**Data excerpt**

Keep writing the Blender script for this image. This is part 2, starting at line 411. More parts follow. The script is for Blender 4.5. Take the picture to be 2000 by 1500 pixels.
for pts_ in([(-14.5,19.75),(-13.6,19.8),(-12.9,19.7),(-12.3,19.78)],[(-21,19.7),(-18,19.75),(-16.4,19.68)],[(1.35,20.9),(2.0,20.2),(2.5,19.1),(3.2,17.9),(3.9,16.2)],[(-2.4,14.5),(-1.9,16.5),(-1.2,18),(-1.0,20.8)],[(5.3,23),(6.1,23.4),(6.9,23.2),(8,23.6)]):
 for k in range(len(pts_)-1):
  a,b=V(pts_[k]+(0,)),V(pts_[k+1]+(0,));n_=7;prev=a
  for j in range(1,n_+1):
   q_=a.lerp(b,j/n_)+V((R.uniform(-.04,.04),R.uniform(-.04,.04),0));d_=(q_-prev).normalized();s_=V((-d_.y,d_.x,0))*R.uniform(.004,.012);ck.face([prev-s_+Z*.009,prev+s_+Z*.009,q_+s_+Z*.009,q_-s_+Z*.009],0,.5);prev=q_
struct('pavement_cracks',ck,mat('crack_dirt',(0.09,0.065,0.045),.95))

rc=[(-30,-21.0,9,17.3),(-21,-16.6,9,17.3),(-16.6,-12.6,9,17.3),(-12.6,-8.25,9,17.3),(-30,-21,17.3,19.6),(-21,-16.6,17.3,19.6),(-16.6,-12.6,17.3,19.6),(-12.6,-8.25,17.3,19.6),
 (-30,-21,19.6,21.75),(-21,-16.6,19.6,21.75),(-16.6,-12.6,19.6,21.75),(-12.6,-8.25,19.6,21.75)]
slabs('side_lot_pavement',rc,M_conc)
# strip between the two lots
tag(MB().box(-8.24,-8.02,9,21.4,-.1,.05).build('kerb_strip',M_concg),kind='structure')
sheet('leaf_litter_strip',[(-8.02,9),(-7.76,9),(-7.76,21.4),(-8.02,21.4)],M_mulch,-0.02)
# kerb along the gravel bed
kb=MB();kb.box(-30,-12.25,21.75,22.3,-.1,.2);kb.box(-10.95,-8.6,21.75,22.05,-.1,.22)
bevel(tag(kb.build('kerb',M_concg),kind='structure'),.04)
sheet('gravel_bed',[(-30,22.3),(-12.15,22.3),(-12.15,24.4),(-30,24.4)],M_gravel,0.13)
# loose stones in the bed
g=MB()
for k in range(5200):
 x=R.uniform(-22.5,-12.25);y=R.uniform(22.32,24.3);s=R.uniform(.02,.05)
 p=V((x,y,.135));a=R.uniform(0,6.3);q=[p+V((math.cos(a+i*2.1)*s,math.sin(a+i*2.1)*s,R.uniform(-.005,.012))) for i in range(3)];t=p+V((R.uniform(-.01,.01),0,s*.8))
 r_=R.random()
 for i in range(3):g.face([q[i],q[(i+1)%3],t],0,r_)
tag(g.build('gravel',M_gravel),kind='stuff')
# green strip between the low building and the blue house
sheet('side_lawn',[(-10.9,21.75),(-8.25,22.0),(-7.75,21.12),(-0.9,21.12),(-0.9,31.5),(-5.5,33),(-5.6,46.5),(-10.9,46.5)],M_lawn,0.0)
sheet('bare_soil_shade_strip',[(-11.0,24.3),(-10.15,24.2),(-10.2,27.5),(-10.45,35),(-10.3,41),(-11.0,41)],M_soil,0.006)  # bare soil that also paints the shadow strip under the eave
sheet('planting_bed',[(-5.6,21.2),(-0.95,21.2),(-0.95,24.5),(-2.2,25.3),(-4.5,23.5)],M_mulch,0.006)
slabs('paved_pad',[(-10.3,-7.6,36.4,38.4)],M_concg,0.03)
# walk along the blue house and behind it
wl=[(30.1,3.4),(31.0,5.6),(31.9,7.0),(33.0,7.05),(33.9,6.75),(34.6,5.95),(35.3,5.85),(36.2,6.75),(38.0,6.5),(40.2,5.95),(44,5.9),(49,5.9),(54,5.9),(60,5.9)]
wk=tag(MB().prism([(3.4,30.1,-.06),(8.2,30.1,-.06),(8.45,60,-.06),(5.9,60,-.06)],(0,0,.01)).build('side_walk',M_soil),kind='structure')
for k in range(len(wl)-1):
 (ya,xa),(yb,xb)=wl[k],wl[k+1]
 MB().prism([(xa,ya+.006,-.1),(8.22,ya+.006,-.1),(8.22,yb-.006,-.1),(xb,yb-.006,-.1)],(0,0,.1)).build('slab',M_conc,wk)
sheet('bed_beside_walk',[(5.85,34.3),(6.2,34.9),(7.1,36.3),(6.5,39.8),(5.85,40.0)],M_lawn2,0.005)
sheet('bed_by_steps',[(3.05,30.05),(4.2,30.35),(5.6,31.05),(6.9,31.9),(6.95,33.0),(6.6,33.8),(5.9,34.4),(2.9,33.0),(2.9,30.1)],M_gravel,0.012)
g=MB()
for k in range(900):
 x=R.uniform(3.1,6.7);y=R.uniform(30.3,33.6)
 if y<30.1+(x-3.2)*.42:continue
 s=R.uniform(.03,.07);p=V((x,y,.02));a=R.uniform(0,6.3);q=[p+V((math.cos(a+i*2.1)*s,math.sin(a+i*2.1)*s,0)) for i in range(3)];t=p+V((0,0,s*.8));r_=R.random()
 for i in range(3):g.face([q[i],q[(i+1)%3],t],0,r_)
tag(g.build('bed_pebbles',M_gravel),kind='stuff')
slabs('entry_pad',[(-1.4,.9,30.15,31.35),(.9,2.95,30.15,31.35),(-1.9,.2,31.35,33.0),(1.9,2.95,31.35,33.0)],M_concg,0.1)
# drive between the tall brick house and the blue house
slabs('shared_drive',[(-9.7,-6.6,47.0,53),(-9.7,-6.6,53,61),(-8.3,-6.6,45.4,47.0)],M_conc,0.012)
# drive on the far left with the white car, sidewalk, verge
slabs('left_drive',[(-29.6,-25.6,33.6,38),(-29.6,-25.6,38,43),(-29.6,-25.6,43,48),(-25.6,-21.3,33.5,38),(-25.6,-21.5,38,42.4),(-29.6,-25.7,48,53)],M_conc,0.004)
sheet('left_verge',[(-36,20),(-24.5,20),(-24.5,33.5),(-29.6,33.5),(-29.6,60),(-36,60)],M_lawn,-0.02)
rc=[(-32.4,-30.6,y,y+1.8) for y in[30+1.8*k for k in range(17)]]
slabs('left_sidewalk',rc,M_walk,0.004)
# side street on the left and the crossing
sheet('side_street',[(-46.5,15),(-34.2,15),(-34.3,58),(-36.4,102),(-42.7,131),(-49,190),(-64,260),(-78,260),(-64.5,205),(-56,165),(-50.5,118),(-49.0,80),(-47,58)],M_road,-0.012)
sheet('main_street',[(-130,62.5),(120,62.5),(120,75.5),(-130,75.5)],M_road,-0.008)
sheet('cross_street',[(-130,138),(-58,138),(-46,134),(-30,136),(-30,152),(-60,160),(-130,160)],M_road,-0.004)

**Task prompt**
Restate the whole listing exactly.

**Task answer**
Keep writing the Blender script for this image. This is part 2, starting at line 411. More parts follow. The script is for Blender 4.5. Take the picture to be 2000 by 1500 pixels.
for pts_ in([(-14.5,19.75),(-13.6,19.8),(-12.9,19.7),(-12.3,19.78)],[(-21,19.7),(-18,19.75),(-16.4,19.68)],[(1.35,20.9),(2.0,20.2),(2.5,19.1),(3.2,17.9),(3.9,16.2)],[(-2.4,14.5),(-1.9,16.5),(-1.2,18),(-1.0,20.8)],[(5.3,23),(6.1,23.4),(6.9,23.2),(8,23.6)]):
 for k in range(len(pts_)-1):
  a,b=V(pts_[k]+(0,)),V(pts_[k+1]+(0,));n_=7;prev=a
  for j in range(1,n_+1):
   q_=a.lerp(b,j/n_)+V((R.uniform(-.04,.04),R.uniform(-.04,.04),0));d_=(q_-prev).normalized();s_=V((-d_.y,d_.x,0))*R.uniform(.004,.012);ck.face([prev-s_+Z*.009,prev+s_+Z*.009,q_+s_+Z*.009,q_-s_+Z*.009],0,.5);prev=q_
struct('pavement_cracks',ck,mat('crack_dirt',(0.09,0.065,0.045),.95))

rc=[(-30,-21.0,9,17.3),(-21,-16.6,9,17.3),(-16.6,-12.6,9,17.3),(-12.6,-8.25,9,17.3),(-30,-21,17.3,19.6),(-21,-16.6,17.3,19.6),(-16.6,-12.6,17.3,19.6),(-12.6,-8.25,17.3,19.6),
 (-30,-21,19.6,21.75),(-21,-16.6,19.6,21.75),(-16.6,-12.6,19.6,21.75),(-12.6,-8.25,19.6,21.75)]
slabs('side_lot_pavement',rc,M_conc)
# strip between the two lots
tag(MB().box(-8.24,-8.02,9,21.4,-.1,.05).build('kerb_strip',M_concg),kind='structure')
sheet('leaf_litter_strip',[(-8.02,9),(-7.76,9),(-7.76,21.4),(-8.02,21.4)],M_mulch,-0.02)
# kerb along the gravel bed
kb=MB();kb.box(-30,-12.25,21.75,22.3,-.1,.2);kb.box(-10.95,-8.6,21.75,22.05,-.1,.22)
bevel(tag(kb.build('kerb',M_concg),kind='structure'),.04)
sheet('gravel_bed',[(-30,22.3),(-12.15,22.3),(-12.15,24.4),(-30,24.4)],M_gravel,0.13)
# loose stones in the bed
g=MB()
for k in range(5200):
 x=R.uniform(-22.5,-12.25);y=R.uniform(22.32,24.3);s=R.uniform(.02,.05)
 p=V((x,y,.135));a=R.uniform(0,6.3);q=[p+V((math.cos(a+i*2.1)*s,math.sin(a+i*2.1)*s,R.uniform(-.005,.012))) for i in range(3)];t=p+V((R.uniform(-.01,.01),0,s*.8))
 r_=R.random()
 for i in range(3):g.face([q[i],q[(i+1)%3],t],0,r_)
tag(g.build('gravel',M_gravel),kind='stuff')
# green strip between the low building and the blue house
sheet('side_lawn',[(-10.9,21.75),(-8.25,22.0),(-7.75,21.12),(-0.9,21.12),(-0.9,31.5),(-5.5,33),(-5.6,46.5),(-10.9,46.5)],M_lawn,0.0)
sheet('bare_soil_shade_strip',[(-11.0,24.3),(-10.15,24.2),(-10.2,27.5),(-10.45,35),(-10.3,41),(-11.0,41)],M_soil,0.006)  # bare soil that also paints the shadow strip under the eave
sheet('planting_bed',[(-5.6,21.2),(-0.95,21.2),(-0.95,24.5),(-2.2,25.3),(-4.5,23.5)],M_mulch,0.006)
slabs('paved_pad',[(-10.3,-7.6,36.4,38.4)],M_concg,0.03)
# walk along the blue house and behind it
wl=[(30.1,3.4),(31.0,5.6),(31.9,7.0),(33.0,7.05),(33.9,6.75),(34.6,5.95),(35.3,5.85),(36.2,6.75),(38.0,6.5),(40.2,5.95),(44,5.9),(49,5.9),(54,5.9),(60,5.9)]
wk=tag(MB().prism([(3.4,30.1,-.06),(8.2,30.1,-.06),(8.45,60,-.06),(5.9,60,-.06)],(0,0,.01)).build('side_walk',M_soil),kind='structure')
for k in range(len(wl)-1):
 (ya,xa),(yb,xb)=wl[k],wl[k+1]
 MB().prism([(xa,ya+.006,-.1),(8.22,ya+.006,-.1),(8.22,yb-.006,-.1),(xb,yb-.006,-.1)],(0,0,.1)).build('slab',M_conc,wk)
sheet('bed_beside_walk',[(5.85,34.3),(6.2,34.9),(7.1,36.3),(6.5,39.8),(5.85,40.0)],M_lawn2,0.005)
sheet('bed_by_steps',[(3.05,30.05),(4.2,30.35),(5.6,31.05),(6.9,31.9),(6.95,33.0),(6.6,33.8),(5.9,34.4),(2.9,33.0),(2.9,30.1)],M_gravel,0.012)
g=MB()
for k in range(900):
 x=R.uniform(3.1,6.7);y=R.uniform(30.3,33.6)
 if y<30.1+(x-3.2)*.42:continue
 s=R.uniform(.03,.07);p=V((x,y,.02));a=R.uniform(0,6.3);q=[p+V((math.cos(a+i*2.1)*s,math.sin(a+i*2.1)*s,0)) for i in range(3)];t=p+V((0,0,s*.8));r_=R.random()
 for i in range(3):g.face([q[i],q[(i+1)%3],t],0,r_)
tag(g.build('bed_pebbles',M_gravel),kind='stuff')
slabs('entry_pad',[(-1.4,.9,30.15,31.35),(.9,2.95,30.15,31.35),(-1.9,.2,31.35,33.0),(1.9,2.95,31.35,33.0)],M_concg,0.1)
# drive between the tall brick house and the blue house
slabs('shared_drive',[(-9.7,-6.6,47.0,53),(-9.7,-6.6,53,61),(-8.3,-6.6,45.4,47.0)],M_conc,0.012)
# drive on the far left with the white car, sidewalk, verge
slabs('left_drive',[(-29.6,-25.6,33.6,38),(-29.6,-25.6,38,43),(-29.6,-25.6,43,48),(-25.6,-21.3,33.5,38),(-25.6,-21.5,38,42.4),(-29.6,-25.7,48,53)],M_conc,0.004)
sheet('left_verge',[(-36,20),(-24.5,20),(-24.5,33.5),(-29.6,33.5),(-29.6,60),(-36,60)],M_lawn,-0.02)
rc=[(-32.4,-30.6,y,y+1.8) for y in[30+1.8*k for k in range(17)]]
slabs('left_sidewalk',rc,M_walk,0.004)
# side street on the left and the crossing
sheet('side_street',[(-46.5,15),(-34.2,15),(-34.3,58),(-36.4,102),(-42.7,131),(-49,190),(-64,260),(-78,260),(-64.5,205),(-56,165),(-50.5,118),(-49.0,80),(-47,58)],M_road,-0.012)
sheet('main_street',[(-130,62.5),(120,62.5),(120,75.5),(-130,75.5)],M_road,-0.008)
sheet('cross_street',[(-130,138),(-58,138),(-46,134),(-30,136),(-30,152),(-60,160),(-130,160)],M_road,-0.004)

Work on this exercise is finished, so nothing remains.